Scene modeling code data
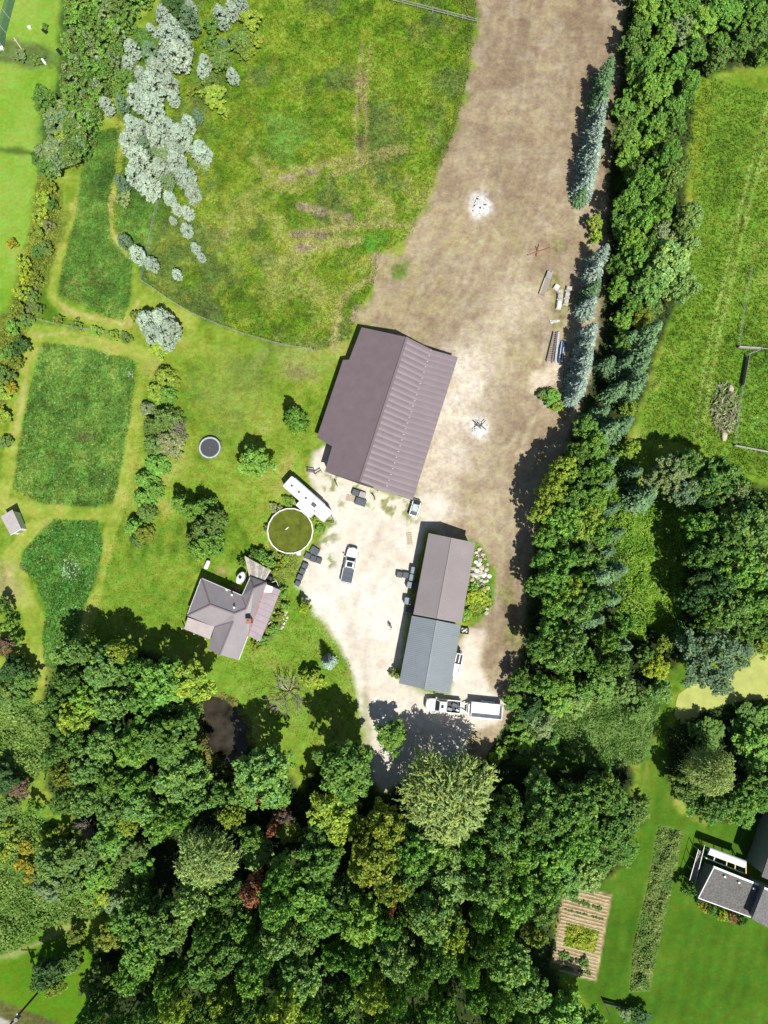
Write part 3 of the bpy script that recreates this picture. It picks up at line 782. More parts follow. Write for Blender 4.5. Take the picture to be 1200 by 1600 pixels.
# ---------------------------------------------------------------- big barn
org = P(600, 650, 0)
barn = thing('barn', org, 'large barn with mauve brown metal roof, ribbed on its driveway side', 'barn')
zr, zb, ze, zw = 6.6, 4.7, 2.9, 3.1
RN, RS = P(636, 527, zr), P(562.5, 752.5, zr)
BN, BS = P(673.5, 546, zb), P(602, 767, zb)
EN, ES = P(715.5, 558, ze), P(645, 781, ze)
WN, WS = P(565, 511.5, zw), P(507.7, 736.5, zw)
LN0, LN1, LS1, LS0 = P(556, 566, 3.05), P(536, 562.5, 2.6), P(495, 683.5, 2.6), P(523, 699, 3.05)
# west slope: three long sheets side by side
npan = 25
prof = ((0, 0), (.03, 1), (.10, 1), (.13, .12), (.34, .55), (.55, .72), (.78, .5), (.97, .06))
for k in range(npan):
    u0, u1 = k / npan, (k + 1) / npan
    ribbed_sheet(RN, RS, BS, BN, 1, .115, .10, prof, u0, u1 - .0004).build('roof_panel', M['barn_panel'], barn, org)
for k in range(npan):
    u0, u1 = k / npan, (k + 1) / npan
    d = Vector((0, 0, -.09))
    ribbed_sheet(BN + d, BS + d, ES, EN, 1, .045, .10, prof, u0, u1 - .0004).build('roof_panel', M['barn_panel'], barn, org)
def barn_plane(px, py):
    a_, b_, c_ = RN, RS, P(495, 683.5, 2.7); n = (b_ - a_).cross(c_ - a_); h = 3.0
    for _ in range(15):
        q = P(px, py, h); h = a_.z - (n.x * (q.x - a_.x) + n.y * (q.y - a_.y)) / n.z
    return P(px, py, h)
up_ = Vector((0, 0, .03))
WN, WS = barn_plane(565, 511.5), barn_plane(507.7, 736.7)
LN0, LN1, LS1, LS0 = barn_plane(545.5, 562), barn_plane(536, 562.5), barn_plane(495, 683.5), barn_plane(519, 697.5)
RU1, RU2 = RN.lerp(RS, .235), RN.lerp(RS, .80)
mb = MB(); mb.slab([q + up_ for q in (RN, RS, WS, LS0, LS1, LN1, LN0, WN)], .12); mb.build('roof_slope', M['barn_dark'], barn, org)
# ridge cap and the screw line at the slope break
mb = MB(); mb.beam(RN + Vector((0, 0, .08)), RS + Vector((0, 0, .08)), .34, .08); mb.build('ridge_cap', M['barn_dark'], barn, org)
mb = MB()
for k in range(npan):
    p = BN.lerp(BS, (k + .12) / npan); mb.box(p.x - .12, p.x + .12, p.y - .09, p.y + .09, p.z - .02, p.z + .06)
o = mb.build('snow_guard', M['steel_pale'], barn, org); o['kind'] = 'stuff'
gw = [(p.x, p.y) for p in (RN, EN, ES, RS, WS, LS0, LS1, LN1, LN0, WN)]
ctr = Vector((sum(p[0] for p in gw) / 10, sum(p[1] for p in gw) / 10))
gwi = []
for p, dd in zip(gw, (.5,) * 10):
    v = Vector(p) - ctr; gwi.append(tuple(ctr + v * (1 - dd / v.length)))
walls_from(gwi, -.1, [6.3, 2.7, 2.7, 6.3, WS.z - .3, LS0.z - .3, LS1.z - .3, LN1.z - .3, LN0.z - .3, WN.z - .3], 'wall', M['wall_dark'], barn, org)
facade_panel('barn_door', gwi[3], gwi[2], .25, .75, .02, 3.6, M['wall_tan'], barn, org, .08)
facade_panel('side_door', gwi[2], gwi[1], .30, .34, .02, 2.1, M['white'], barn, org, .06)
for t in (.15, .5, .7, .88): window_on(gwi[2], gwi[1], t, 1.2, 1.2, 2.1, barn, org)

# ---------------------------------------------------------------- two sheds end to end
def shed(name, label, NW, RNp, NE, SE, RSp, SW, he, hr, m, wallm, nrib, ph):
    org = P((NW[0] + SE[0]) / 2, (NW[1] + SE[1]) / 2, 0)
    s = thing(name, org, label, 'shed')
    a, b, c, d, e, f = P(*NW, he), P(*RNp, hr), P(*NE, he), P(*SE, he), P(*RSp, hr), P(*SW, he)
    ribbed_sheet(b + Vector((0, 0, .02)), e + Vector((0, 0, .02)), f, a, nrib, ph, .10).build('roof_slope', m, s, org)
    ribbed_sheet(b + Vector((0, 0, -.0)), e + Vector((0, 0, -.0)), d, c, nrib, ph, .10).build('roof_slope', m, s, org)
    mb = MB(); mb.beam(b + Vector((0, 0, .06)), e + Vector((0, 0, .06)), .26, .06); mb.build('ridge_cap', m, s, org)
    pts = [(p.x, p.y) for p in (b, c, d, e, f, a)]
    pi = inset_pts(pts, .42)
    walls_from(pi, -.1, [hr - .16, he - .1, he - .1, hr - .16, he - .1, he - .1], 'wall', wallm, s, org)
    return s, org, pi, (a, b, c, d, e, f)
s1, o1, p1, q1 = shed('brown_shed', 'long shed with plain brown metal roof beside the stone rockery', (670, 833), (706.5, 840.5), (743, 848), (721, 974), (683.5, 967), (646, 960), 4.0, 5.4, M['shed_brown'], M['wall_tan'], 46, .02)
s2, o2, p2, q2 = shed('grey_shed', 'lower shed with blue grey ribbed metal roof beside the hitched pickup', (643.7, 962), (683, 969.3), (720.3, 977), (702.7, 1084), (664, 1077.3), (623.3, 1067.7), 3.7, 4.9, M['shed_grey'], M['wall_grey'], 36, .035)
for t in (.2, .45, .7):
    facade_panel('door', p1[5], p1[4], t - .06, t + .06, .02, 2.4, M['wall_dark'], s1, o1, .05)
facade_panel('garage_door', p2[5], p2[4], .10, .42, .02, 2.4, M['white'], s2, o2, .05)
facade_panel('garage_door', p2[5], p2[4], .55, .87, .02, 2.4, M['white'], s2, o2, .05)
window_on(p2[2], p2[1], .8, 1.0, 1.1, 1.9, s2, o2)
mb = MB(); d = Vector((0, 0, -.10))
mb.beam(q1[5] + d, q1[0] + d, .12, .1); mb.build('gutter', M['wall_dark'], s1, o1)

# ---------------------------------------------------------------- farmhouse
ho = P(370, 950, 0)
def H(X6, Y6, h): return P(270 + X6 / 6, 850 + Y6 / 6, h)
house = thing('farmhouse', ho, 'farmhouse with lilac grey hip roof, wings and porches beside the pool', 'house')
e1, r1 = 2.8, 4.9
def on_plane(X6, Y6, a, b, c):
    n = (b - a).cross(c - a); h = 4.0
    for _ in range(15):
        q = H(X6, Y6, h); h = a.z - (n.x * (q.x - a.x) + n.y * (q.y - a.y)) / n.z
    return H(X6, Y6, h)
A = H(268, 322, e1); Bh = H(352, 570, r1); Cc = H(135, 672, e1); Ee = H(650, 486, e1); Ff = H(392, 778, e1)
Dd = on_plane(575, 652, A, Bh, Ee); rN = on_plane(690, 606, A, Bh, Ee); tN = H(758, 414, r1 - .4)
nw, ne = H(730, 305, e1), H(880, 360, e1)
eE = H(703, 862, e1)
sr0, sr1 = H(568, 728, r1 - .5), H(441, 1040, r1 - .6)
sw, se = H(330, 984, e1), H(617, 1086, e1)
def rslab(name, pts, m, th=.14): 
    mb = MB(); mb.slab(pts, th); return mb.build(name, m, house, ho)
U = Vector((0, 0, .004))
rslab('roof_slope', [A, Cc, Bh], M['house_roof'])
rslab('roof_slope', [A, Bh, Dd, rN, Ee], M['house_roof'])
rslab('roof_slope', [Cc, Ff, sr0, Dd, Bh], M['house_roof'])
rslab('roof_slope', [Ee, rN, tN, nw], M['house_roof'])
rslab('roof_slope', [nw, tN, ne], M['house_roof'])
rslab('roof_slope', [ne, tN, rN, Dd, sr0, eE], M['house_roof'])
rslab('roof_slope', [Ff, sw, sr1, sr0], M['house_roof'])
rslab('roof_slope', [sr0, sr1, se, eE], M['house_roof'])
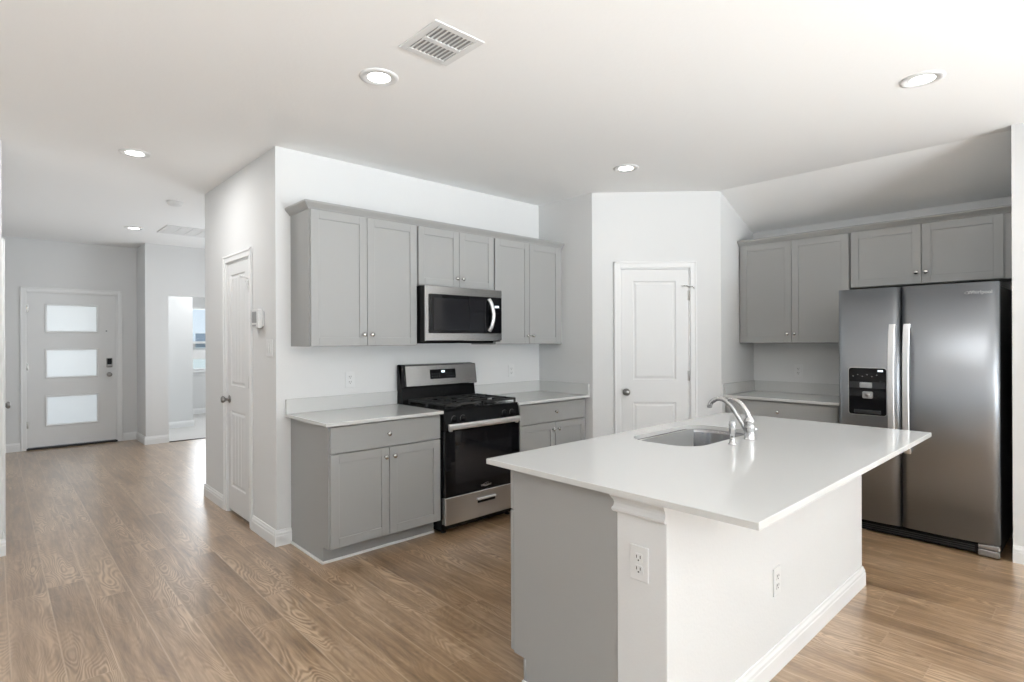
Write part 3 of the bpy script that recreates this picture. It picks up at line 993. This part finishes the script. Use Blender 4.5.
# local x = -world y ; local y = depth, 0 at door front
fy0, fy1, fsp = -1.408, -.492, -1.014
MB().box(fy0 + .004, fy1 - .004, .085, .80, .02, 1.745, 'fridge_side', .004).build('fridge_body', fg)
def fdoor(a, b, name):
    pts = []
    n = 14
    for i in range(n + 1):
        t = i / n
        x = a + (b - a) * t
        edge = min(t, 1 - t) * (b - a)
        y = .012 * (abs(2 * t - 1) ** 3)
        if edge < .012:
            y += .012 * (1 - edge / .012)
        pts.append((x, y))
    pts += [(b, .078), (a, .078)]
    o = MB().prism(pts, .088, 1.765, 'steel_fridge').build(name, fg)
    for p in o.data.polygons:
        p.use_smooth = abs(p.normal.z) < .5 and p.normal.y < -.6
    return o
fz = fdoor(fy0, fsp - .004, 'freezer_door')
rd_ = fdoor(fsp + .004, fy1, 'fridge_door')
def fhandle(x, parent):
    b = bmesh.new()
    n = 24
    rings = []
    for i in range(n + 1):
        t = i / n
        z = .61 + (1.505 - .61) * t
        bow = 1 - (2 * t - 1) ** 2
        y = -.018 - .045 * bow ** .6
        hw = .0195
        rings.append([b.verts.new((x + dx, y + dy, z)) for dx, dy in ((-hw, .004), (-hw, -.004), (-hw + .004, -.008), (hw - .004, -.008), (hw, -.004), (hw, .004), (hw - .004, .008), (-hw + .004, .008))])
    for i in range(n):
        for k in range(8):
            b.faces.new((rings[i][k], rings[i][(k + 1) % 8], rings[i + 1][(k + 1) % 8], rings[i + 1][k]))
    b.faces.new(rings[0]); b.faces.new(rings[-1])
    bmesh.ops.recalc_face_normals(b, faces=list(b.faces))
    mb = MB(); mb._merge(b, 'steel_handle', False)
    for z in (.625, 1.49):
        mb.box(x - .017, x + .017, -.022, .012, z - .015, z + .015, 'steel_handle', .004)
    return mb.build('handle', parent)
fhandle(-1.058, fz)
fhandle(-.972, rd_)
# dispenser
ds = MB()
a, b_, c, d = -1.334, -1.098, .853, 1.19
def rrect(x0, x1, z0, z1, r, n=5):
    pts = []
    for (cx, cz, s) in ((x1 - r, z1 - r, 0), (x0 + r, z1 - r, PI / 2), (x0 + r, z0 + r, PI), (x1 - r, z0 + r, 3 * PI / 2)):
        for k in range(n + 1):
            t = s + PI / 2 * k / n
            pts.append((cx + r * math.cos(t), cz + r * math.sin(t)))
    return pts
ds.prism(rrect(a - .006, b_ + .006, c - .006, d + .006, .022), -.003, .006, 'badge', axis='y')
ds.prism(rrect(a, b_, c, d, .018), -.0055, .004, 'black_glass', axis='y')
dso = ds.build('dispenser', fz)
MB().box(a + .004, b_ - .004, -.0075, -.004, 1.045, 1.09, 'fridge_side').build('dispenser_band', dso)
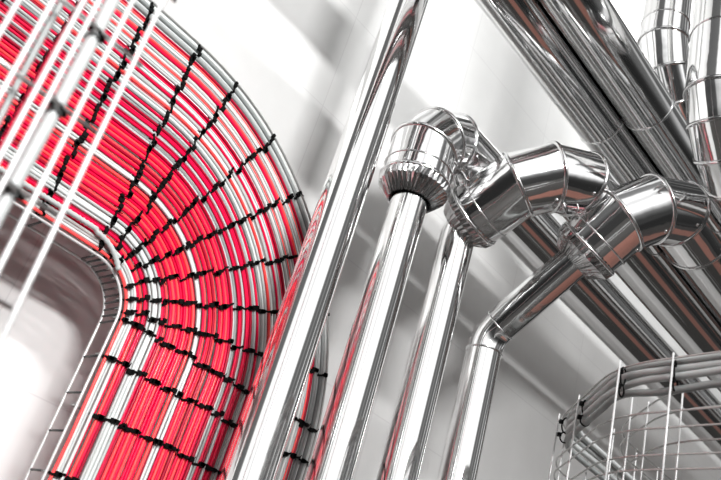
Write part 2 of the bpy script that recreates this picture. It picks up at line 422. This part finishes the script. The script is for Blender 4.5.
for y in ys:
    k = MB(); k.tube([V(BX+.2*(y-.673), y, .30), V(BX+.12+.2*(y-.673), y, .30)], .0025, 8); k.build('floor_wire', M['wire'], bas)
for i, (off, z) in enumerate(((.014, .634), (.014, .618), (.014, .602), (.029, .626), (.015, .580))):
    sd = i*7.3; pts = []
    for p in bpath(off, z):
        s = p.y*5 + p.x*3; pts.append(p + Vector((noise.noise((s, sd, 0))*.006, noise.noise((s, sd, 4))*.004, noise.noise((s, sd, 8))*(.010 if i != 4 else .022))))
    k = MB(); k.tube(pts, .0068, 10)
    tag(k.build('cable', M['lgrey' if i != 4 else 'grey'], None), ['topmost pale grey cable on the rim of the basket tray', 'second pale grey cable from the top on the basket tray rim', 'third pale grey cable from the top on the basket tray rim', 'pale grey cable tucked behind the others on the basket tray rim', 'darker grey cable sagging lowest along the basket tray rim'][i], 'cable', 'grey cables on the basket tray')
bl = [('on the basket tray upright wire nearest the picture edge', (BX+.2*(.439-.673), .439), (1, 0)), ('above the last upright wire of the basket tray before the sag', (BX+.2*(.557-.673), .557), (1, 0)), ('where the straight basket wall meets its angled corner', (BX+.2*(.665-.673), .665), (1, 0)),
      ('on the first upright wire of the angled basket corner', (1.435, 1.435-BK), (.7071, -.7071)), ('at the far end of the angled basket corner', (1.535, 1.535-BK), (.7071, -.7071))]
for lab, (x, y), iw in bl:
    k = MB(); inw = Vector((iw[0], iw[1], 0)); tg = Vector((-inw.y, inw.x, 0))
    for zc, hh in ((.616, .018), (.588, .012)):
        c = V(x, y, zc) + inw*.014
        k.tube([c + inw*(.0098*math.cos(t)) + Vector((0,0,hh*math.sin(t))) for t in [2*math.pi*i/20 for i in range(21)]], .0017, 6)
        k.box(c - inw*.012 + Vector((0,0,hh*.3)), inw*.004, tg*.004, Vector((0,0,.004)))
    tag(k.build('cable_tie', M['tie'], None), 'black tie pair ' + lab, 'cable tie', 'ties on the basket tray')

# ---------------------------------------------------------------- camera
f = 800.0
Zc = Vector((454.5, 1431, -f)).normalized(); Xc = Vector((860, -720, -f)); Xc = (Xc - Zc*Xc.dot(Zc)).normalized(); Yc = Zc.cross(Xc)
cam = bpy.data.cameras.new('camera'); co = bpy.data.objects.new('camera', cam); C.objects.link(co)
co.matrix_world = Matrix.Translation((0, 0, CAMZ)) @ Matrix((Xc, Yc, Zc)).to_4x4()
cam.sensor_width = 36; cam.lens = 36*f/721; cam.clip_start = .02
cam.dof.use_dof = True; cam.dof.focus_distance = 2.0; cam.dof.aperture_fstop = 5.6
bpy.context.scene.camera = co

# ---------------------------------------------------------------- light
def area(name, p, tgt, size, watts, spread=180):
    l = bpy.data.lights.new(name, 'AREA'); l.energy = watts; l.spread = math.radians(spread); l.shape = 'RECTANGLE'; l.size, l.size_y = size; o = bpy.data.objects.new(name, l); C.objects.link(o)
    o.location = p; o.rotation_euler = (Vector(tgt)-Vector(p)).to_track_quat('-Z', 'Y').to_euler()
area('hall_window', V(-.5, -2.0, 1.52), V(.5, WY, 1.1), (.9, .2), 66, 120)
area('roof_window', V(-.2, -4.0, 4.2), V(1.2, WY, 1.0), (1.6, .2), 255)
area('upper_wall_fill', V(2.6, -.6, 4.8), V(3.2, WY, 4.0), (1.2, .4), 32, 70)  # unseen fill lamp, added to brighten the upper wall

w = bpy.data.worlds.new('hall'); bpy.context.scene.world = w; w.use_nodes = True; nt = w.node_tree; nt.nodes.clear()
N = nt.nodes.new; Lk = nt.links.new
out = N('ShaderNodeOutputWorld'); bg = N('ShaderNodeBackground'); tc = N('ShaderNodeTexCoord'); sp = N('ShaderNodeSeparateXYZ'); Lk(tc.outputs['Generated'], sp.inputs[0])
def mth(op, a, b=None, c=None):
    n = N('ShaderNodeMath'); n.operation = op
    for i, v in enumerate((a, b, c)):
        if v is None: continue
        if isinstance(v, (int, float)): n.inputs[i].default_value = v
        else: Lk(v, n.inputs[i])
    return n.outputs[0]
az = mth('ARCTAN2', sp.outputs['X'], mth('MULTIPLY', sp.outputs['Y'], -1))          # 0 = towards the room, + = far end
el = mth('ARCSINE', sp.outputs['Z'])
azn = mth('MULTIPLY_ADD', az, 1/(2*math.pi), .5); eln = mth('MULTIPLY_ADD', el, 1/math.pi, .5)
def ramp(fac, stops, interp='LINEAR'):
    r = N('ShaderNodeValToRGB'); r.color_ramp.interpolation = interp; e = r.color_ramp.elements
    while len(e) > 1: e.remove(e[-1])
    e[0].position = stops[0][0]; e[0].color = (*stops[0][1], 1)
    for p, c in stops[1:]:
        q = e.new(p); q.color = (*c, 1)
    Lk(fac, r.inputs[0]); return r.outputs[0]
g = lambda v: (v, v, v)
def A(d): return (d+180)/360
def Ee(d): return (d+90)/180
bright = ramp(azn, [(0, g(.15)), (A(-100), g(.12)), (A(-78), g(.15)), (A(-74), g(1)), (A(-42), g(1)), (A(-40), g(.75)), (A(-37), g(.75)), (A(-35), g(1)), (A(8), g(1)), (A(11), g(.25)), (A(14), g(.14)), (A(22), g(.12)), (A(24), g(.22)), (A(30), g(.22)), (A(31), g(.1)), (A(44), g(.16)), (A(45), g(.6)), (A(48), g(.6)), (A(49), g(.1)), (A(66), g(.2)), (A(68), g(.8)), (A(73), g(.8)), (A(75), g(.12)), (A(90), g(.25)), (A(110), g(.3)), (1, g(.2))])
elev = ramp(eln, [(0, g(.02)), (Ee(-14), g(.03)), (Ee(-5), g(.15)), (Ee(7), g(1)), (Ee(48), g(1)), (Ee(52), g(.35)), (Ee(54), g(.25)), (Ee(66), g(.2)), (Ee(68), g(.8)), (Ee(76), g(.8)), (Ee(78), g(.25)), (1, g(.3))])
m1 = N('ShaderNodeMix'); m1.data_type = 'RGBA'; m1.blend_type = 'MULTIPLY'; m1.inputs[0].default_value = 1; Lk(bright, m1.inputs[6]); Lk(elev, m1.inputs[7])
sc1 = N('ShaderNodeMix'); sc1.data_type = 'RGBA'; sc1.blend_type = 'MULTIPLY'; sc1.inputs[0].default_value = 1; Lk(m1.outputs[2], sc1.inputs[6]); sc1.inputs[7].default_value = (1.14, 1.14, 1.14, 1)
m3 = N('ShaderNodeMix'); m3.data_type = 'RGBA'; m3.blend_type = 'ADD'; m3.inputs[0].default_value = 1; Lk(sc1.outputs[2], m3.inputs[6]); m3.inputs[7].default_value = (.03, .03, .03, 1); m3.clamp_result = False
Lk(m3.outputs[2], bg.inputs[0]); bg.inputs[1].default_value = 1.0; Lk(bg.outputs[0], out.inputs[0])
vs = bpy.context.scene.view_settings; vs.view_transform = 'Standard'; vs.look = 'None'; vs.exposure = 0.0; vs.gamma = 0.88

AIM:
Reproduce each line holding the word "Blender".

THE RESULT:
Write part 3 of the bpy script that recreates this picture. It picks up at line 782. More parts follow. Write for Blender 4.5. Take the picture to be 1200 by 1600 pixels.
Write part 3 of the bpy script that recreates this picture. It picks up at line 993. This part finishes the script. Use Blender 4.5.
Write part 2 of the bpy script that recreates this picture. It picks up at line 422. This part finishes the script. The script is for Blender 4.5.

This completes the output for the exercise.